[Records from a collection]
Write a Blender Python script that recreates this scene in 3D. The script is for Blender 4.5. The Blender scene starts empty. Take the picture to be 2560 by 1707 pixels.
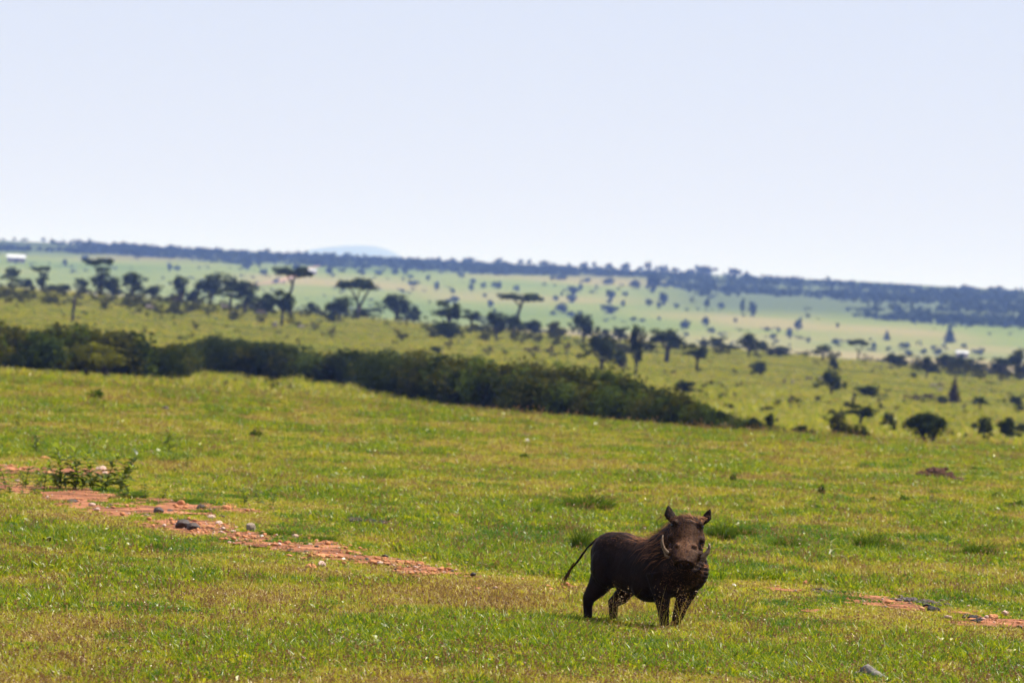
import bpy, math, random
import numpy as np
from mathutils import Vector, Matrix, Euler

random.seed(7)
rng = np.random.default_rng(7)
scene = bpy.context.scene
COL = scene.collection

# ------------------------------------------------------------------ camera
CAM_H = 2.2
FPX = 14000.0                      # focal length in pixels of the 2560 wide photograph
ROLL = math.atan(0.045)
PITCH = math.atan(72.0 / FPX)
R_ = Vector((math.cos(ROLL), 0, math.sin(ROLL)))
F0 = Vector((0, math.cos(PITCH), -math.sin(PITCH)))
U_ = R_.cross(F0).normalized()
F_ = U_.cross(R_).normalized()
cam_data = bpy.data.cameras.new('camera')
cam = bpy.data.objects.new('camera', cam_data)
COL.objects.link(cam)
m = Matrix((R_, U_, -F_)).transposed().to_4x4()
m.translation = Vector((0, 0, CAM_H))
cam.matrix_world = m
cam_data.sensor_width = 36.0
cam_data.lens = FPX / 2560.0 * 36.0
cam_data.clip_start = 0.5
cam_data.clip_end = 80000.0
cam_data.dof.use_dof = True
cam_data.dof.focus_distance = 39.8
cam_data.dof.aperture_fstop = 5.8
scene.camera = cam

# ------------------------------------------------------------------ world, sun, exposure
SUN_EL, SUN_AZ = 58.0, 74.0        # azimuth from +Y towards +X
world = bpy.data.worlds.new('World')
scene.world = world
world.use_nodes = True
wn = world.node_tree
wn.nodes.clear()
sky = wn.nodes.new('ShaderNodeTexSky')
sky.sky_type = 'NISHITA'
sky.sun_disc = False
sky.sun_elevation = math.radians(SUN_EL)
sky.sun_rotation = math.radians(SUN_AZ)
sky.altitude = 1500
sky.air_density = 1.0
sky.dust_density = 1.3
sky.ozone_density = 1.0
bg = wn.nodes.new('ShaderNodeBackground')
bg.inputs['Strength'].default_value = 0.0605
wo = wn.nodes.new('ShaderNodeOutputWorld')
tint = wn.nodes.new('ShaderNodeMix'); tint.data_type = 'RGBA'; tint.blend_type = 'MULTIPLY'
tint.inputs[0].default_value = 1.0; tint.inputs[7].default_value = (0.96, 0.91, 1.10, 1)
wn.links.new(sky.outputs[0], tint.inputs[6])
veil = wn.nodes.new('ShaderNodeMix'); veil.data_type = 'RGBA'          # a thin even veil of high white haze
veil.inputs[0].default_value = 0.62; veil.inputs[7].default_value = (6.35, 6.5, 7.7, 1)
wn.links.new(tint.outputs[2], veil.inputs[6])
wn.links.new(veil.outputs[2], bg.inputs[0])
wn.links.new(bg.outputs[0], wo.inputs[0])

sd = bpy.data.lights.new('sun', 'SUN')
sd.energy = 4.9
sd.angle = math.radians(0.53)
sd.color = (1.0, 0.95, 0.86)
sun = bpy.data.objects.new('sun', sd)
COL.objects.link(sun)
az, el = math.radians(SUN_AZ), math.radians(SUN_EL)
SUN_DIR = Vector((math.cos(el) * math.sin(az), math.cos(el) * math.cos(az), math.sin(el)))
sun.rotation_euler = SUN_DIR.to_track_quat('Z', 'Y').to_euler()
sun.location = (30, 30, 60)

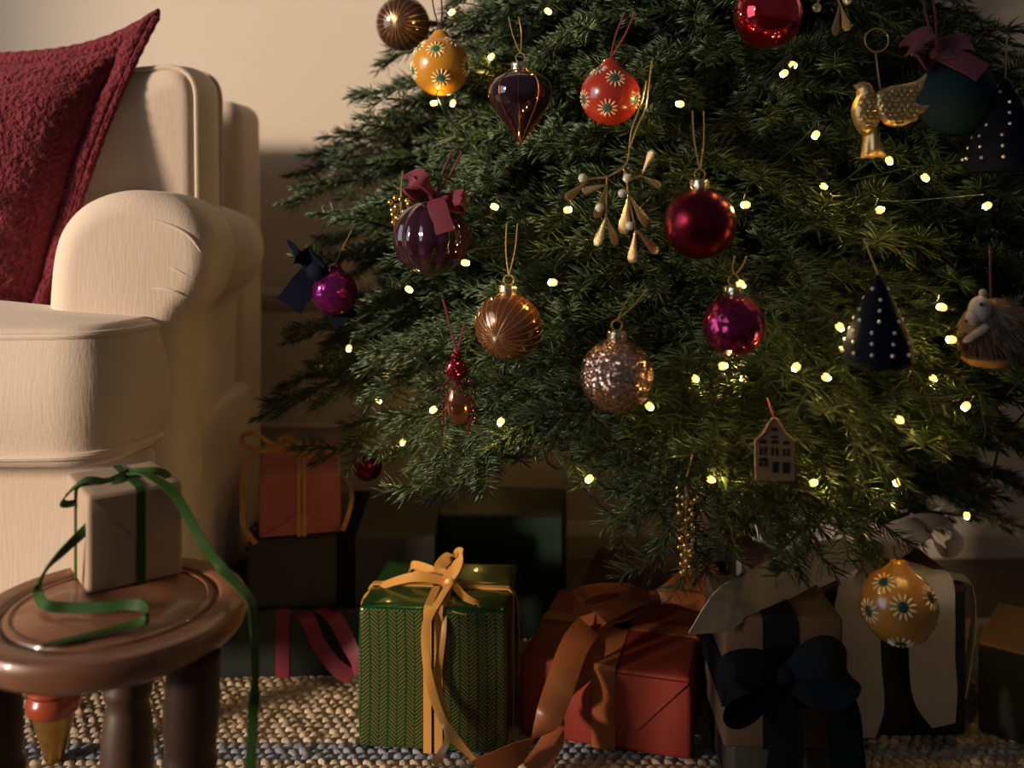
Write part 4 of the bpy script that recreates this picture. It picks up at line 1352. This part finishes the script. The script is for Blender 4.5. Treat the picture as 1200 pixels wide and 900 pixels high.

GIVEN INSTRUCTION.
The data should be printed again unchanged; leave its pictures out.

CORRECT OUTPUT.
Write a Blender Python script that recreates this scene in 3D. The script is for Blender 4.5. The Blender scene starts empty. Take the picture to be 2560 by 1707 pixels.
import bpy, math, random
import numpy as np
from mathutils import Vector, Matrix, Euler

random.seed(7)
rng = np.random.default_rng(7)
scene = bpy.context.scene
COL = scene.collection

# ------------------------------------------------------------------ camera
CAM_H = 2.2
FPX = 14000.0                      # focal length in pixels of the 2560 wide photograph
ROLL = math.atan(0.045)
PITCH = math.atan(72.0 / FPX)
R_ = Vector((math.cos(ROLL), 0, math.sin(ROLL)))
F0 = Vector((0, math.cos(PITCH), -math.sin(PITCH)))
U_ = R_.cross(F0).normalized()
F_ = U_.cross(R_).normalized()
cam_data = bpy.data.cameras.new('camera')
cam = bpy.data.objects.new('camera', cam_data)
COL.objects.link(cam)
m = Matrix((R_, U_, -F_)).transposed().to_4x4()
m.translation = Vector((0, 0, CAM_H))
cam.matrix_world = m
cam_data.sensor_width = 36.0
cam_data.lens = FPX / 2560.0 * 36.0
cam_data.clip_start = 0.5
cam_data.clip_end = 80000.0
cam_data.dof.use_dof = True
cam_data.dof.focus_distance = 39.8
cam_data.dof.aperture_fstop = 5.8
scene.camera = cam

# ------------------------------------------------------------------ world, sun, exposure
SUN_EL, SUN_AZ = 58.0, 74.0        # azimuth from +Y towards +X
world = bpy.data.worlds.new('World')
scene.world = world
world.use_nodes = True
wn = world.node_tree
wn.nodes.clear()
sky = wn.nodes.new('ShaderNodeTexSky')
sky.sky_type = 'NISHITA'
sky.sun_disc = False
sky.sun_elevation = math.radians(SUN_EL)
sky.sun_rotation = math.radians(SUN_AZ)
sky.altitude = 1500
sky.air_density = 1.0
sky.dust_density = 1.3
sky.ozone_density = 1.0
bg = wn.nodes.new('ShaderNodeBackground')
bg.inputs['Strength'].default_value = 0.0605
wo = wn.nodes.new('ShaderNodeOutputWorld')
tint = wn.nodes.new('ShaderNodeMix'); tint.data_type = 'RGBA'; tint.blend_type = 'MULTIPLY'
tint.inputs[0].default_value = 1.0; tint.inputs[7].default_value = (0.96, 0.91, 1.10, 1)
wn.links.new(sky.outputs[0], tint.inputs[6])
veil = wn.nodes.new('ShaderNodeMix'); veil.data_type = 'RGBA'          # a thin even veil of high white haze
veil.inputs[0].default_value = 0.62; veil.inputs[7].default_value = (6.35, 6.5, 7.7, 1)
wn.links.new(tint.outputs[2], veil.inputs[6])
wn.links.new(veil.outputs[2], bg.inputs[0])
wn.links.new(bg.outputs[0], wo.inputs[0])

sd = bpy.data.lights.new('sun', 'SUN')
sd.energy = 4.9
sd.angle = math.radians(0.53)
sd.color = (1.0, 0.95, 0.86)
sun = bpy.data.objects.new('sun', sd)
COL.objects.link(sun)
az, el = math.radians(SUN_AZ), math.radians(SUN_EL)
SUN_DIR = Vector((math.cos(el) * math.sin(az), math.cos(el) * math.cos(az), math.sin(el)))
sun.rotation_euler = SUN_DIR.to_track_quat('Z', 'Y').to_euler()
sun.location = (30, 30, 60)

Write part 4 of the bpy script that recreates this picture. It picks up at line 1352. This part finishes the script. The script is for Blender 4.5. Treat the picture as 1200 pixels wide and 900 pixels high.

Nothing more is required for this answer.